11. In conclusione, il ricorso principale va accolto, quanto ai motivi terzo e quarto, e la sentenza impugnata cassata in relazione, con rinvio alla Corte d’appello di Catanzaro, in diversa composizione, per la decisione nel merito e sulle spese di lite, ivi comprese quelle del presente giudizio di legittimità, in applicazione del seguente principio di diritto: ‘ in caso di esercizio dell’azione ex art. 2041 cod. civ. nei confronti della pubblica amministrazione, l’attore è tenuto a provare unicamente il proprio depauperamento e, con esso, il contestuale arricchimento dell’amministrazione, avendo quest’ultima l’onere di eccepire e
provare il rifiuto dell’arricchimento o l’impossibilità del rifiuto per la sua inconsapevolezza ‘ .
A carico della ricorrente incidentale, stante il rigetto del ricorso, sussiste l’obbligo di versare un ulteriore importo a titolo di contributo unificato, se dovuto secondo un accertamento spettante all’amministrazione giudiziaria (Cass.
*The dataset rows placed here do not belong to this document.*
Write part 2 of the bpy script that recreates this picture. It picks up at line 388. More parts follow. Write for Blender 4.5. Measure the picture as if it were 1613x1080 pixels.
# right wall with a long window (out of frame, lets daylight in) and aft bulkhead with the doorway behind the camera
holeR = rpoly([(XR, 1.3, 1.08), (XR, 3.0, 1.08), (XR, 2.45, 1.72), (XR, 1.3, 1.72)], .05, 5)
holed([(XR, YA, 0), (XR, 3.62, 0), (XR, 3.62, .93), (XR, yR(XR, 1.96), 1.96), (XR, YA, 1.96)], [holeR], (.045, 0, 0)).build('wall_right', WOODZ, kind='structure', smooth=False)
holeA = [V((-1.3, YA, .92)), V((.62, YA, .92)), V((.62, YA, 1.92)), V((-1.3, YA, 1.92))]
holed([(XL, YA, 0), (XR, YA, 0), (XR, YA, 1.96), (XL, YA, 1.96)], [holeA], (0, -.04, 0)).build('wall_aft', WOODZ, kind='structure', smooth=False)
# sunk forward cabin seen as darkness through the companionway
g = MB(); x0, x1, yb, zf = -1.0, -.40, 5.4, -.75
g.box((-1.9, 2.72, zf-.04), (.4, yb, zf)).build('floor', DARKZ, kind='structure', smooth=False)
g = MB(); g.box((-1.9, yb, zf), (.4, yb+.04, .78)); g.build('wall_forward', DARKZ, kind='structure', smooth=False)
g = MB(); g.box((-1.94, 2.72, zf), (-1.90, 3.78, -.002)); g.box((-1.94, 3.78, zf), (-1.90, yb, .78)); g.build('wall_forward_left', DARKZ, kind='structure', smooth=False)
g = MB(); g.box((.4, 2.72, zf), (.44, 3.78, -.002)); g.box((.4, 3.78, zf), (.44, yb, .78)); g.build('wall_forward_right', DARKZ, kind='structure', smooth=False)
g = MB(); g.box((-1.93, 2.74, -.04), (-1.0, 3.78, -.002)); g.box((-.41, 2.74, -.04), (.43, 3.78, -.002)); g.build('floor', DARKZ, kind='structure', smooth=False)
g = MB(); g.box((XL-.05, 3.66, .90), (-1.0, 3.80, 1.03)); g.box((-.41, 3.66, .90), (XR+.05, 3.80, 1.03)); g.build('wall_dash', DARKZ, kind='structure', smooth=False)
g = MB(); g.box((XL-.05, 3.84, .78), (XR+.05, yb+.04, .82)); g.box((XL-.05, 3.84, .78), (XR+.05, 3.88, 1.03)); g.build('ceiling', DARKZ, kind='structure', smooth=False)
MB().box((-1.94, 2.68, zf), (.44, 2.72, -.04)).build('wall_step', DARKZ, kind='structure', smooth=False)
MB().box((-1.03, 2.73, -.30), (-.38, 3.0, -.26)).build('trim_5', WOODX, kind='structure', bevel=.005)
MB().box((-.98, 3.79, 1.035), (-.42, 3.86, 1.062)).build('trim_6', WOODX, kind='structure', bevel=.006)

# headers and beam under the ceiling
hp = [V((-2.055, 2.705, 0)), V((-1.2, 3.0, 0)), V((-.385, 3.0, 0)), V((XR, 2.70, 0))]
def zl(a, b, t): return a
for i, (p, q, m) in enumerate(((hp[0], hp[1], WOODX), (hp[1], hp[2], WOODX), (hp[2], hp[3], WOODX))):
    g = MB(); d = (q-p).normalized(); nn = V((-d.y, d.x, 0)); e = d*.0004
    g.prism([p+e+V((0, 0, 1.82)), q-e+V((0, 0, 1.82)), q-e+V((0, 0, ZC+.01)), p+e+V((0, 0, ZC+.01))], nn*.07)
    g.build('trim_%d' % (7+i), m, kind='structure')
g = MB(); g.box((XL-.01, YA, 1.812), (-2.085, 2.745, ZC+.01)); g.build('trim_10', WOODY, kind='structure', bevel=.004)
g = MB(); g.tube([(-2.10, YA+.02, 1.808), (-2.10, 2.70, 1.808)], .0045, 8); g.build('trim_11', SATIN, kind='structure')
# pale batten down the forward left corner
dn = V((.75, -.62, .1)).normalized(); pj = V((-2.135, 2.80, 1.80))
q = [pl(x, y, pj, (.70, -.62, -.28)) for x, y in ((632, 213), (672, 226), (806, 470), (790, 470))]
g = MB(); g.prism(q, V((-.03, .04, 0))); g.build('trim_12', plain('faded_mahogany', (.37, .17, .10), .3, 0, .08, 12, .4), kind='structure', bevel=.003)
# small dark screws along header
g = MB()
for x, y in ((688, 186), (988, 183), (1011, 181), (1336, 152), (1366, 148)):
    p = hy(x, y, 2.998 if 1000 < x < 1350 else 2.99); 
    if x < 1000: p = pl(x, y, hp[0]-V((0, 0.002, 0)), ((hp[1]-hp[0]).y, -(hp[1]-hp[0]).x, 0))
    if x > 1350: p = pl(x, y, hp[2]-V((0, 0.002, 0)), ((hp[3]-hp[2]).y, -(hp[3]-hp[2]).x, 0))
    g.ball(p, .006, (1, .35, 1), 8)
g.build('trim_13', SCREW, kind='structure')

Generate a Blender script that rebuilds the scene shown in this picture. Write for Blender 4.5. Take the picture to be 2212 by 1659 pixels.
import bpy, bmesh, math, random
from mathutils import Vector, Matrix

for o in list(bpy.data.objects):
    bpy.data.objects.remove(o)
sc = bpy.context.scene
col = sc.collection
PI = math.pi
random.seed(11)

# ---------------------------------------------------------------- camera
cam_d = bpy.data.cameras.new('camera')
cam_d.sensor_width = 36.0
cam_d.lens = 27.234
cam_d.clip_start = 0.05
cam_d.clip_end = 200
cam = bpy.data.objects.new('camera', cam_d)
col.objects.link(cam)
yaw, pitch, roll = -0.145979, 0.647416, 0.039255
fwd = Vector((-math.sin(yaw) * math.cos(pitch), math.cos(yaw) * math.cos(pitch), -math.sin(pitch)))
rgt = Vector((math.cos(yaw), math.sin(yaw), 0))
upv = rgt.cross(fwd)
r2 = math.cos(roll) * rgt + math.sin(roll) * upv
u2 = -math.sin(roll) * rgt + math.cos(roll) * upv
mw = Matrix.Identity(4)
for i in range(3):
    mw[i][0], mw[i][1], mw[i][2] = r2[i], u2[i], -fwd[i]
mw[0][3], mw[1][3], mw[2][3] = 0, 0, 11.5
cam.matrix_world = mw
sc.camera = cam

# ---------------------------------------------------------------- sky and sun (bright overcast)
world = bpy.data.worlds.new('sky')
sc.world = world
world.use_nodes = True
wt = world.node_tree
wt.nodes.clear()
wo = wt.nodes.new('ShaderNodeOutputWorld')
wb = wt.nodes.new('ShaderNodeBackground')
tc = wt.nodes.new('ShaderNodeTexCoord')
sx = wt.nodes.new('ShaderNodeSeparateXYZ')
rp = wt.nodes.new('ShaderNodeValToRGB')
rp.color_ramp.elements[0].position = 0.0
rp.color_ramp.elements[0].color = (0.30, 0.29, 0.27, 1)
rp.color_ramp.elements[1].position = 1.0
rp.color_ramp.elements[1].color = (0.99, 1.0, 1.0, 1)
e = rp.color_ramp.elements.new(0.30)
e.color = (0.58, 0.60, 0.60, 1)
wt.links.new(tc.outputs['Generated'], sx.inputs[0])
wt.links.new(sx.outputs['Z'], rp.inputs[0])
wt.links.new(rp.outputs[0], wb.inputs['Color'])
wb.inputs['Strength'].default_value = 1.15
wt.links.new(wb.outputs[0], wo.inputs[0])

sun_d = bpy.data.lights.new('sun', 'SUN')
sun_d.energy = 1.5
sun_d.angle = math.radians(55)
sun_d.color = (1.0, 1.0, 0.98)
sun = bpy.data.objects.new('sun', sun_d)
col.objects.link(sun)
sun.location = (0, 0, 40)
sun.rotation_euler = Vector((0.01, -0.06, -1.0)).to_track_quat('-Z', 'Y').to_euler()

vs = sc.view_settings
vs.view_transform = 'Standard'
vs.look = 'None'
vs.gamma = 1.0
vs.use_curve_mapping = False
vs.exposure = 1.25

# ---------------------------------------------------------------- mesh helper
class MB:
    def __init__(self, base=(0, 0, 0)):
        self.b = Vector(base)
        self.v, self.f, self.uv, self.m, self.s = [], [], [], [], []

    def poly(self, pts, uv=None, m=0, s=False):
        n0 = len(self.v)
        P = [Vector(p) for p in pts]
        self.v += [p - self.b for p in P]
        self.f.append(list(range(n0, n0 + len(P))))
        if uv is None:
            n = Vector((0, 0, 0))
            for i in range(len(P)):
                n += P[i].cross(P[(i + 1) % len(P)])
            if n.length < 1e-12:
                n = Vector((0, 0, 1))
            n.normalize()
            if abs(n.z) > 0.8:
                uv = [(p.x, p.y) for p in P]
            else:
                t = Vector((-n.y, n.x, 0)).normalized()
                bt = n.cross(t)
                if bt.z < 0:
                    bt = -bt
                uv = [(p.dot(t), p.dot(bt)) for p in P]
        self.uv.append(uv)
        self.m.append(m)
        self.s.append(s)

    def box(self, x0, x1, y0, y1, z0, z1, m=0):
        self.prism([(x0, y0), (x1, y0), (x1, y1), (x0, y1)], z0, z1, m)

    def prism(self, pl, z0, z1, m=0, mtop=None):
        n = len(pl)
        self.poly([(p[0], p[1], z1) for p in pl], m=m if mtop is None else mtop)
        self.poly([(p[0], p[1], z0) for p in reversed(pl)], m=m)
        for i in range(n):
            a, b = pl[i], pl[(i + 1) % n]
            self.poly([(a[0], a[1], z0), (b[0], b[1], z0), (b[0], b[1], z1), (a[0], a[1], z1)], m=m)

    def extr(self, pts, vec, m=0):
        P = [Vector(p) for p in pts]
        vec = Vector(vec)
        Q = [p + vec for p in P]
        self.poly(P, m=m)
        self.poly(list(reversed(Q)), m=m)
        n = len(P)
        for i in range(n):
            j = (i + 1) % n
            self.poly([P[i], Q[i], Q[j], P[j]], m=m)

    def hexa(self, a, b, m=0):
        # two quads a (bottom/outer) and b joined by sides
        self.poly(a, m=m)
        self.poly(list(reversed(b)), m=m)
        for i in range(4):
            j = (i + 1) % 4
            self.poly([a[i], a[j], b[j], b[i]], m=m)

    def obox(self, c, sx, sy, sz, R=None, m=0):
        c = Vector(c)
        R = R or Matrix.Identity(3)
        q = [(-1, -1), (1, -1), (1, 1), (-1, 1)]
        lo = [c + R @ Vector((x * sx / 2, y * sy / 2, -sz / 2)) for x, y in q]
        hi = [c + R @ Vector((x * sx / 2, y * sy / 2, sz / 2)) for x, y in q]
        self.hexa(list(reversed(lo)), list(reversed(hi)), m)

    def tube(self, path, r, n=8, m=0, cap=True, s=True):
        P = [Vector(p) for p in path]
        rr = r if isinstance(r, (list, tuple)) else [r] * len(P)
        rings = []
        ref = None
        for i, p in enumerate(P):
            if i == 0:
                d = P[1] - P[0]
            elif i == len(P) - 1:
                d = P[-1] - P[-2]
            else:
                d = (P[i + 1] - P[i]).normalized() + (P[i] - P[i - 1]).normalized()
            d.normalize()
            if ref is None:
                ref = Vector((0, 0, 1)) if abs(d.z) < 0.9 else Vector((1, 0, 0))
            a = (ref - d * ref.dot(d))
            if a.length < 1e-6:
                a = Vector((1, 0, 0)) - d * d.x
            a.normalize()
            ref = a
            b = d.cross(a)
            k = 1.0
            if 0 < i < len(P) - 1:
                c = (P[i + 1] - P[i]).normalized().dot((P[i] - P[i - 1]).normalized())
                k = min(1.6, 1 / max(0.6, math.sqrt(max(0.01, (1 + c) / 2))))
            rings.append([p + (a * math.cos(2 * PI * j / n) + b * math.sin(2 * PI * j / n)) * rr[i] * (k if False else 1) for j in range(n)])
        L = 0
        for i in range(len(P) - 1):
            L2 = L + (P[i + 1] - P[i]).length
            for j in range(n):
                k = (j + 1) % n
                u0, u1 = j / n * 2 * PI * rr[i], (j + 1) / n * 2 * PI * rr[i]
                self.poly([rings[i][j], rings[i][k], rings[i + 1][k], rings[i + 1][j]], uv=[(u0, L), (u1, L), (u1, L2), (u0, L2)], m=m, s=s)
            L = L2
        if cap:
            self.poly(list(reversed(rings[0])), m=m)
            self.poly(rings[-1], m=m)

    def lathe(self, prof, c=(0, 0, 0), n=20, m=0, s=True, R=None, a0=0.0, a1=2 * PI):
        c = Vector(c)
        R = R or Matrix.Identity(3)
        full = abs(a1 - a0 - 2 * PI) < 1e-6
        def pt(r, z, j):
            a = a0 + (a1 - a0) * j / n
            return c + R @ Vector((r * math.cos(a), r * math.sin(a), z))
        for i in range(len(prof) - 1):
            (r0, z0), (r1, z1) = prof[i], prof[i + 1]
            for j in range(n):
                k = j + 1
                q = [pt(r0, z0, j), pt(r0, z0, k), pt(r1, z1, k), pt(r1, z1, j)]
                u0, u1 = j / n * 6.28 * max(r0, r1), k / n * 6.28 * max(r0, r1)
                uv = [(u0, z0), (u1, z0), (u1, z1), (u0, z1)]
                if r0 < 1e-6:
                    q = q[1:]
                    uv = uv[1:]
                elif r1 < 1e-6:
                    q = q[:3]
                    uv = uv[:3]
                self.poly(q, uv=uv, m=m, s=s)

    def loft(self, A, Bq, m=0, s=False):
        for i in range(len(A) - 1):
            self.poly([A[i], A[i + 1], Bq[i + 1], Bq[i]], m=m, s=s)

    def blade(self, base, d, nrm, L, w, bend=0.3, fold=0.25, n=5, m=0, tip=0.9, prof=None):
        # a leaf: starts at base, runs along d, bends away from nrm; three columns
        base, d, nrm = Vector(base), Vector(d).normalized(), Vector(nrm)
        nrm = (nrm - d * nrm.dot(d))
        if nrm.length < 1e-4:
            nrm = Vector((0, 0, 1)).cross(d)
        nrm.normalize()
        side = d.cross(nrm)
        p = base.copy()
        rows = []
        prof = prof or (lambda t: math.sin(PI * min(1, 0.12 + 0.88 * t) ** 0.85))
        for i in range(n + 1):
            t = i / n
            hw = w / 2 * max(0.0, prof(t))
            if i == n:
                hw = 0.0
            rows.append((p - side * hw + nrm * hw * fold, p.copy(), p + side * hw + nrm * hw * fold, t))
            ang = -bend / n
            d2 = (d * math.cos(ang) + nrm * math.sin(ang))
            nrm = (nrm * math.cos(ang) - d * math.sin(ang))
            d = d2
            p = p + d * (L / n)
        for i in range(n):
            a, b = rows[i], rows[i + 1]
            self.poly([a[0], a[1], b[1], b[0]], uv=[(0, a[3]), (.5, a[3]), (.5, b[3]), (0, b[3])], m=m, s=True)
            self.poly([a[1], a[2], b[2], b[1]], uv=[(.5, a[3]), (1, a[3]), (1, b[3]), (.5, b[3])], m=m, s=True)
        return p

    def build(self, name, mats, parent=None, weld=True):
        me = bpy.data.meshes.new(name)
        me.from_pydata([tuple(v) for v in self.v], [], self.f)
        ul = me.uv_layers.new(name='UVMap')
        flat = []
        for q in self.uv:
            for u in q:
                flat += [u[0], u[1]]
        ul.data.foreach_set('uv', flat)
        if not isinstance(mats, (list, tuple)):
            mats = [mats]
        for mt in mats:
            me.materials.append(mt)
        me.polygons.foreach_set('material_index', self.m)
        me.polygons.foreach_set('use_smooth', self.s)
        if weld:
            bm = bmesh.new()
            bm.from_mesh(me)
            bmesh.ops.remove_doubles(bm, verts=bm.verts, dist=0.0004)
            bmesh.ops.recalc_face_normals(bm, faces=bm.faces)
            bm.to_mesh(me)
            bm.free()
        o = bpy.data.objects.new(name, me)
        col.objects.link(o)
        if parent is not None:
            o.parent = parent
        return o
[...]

Sez. Un., sent . 20 febbraio 2020, n. 4315, Rv. 65719801), ai sensi dell’art. 13, comma 1quater , del d.P.R. 30 maggio 2002, n. 115.
P. Q. M.
La Corte accoglie il terzo e quarto motivo di ricorso principale, rigettando il primo, dichiarando inammissibile il secondo e assorbito il quinto, rigettando, invece, il ricorso incidentale.
Cassa, in relazione, la sentenza impugnata, con rinvio alla Corte d’appello di Catanzaro, in diversa composizione, per la decisione nel merito e sulle spese di lite, ivi comprese quelle del presente giudizio di legittimità.
Ai sensi dell’art. 13, comma 1 -quater , del d.P.R. 30 maggio 2002, n. 115, nel testo introdotto dall’art. 1, comma 17, della legge 24 dicembre 2012, n. 228, la Corte dà atto della sussistenza dei presupposti per il versamento da parte della ricorrente incidentale dell’ulteriore importo a titol o di contributo unificato, pari a quello previsto per il ricorso, a norma del comma 1bis dello stesso art. 13, se dovuto.